OK, I’m a little bit embarrassed. I’ve been listening to my fellow critics talk about the movie for the past week, getting snippets of their eventual reviews as we chat in screening rooms waiting for other movies to begin. And I can’t refute any of their snide putdowns of Tides (I won’t repeat them here, though I will heartily list my own objections below). I’ve listened to them snarking on the film’s many many faults and I’ve laughed, but only at myself, because they’re not wrong and yet still it doesn’t change the fact that I really had a lot of fun with this movie.


Here’s the thing: Remember how we all felt before Curse of the Black Pearl, that first POTC movie so many years ago? Remember how we rolled our eyes and groaned, “Sheesh, a movie based on a theme-park ride? Based on a bad theme-park ride?” If Tides had been the first movie we got, our fears would have been borne out. Much of what returning screenwriters Ted Elliott and Terry Rossio have given us here feels perfunctory, calculated, obvious: It feels like what a Disneyfied idea of piracy would entail. Not that the previous three flicks have been Schindler’s List on the high seas. But they had a balance that is missing here.


See, Johnny Depp is back as Captain Jack Sparrow, and he – Depp, that is – is hugely entertaining. Jack is off to search for the Fountain of Youth, and there’s a secret map to the place, and some zombie pirate officers who get in his way, and some voodoo, and some mermaids who need to be captured, etc: all sorts of magic piratey preindustrial dark-fairy-tale goodness. Jack is fun to be around.

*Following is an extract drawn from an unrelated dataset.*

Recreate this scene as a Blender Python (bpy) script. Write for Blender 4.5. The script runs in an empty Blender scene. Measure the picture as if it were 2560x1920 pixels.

But Jack is out of equilibrium here in Tides. He’s got Penelope Cruz as a delicious lady pirate to banter with – and as a former lady love of his, there is a nice collection of naughty entendre, too. But she’s a lot like Jack. There’s Ian McShane as the pirate Captain Blackbeard, who is a very bad man indeed, and Geoffrey Rush is back as Barbossa, Jack’s longtime frenemy… but they’re a lot like each other. There’s a bit of a feeling of too-many-notes here, and all singing the same tune. What’s missing are Orlando Bloom’s upstanding Will and Keira Knightley’s proper-lady Elizabeth. Jack is all id, and he needs his ego and his superego to tamp him down and call him on his bullshit and to be our stand-ins.


It didn’t need to be Will and Elizabeth, specifically. There is a bit of promise for a short while that the handsome, upstanding, square-jawed priest (Sam Claflin) Blackbeard has kidnapped – he’s required for a ritual at the Fountain, it seems – would be the new Will, the one to stand aside and point at Jack and tell him he’s a jackass and force him to be better than is his wont. But that never comes to pass. 


Because as much as we might love Jack – and I do, I certainly do – I’m not shocked by him anymore. Which was half the fun of Jack. That’s another big flaw of Tides (which is ostensibly based on the novel On Stranger Tides by Tim Powers, but don’t believe it). All the stuff that seemed fresh and funny eight years ago now feels familiar, and hence less surprising: that is in the nature of a threequel. Which is a good reason, probably, to stop making movies that need numbers at the ends of their titles.


But mostly Tides isn’t as thrilling as its predecessors because there’s no one to step aside from all the silliness onscreen and point it out for the outrageous nonsense it is. Director Rob Marshall is oddly too reverent to make, say, the Monty Python-esque courtroom sequence that opens the film really fly. Sure, you can be the one who steps aside and points and tells the film it’s being a jackass. But we didn’t need to do that in the past. The outrageous nonsense is still fun… just not quite as much fun. 


PIRATES OF THE CARIBBEAN: ON STRANGER TIDES (2) • Directed by Rob Marshall •Starring Johnny Depp, Geoffrey Rush, Penélope Crúz • Rated PG-13 • At Century Cinemas Del Monte, Maya Cinemas, Northridge Cinemas.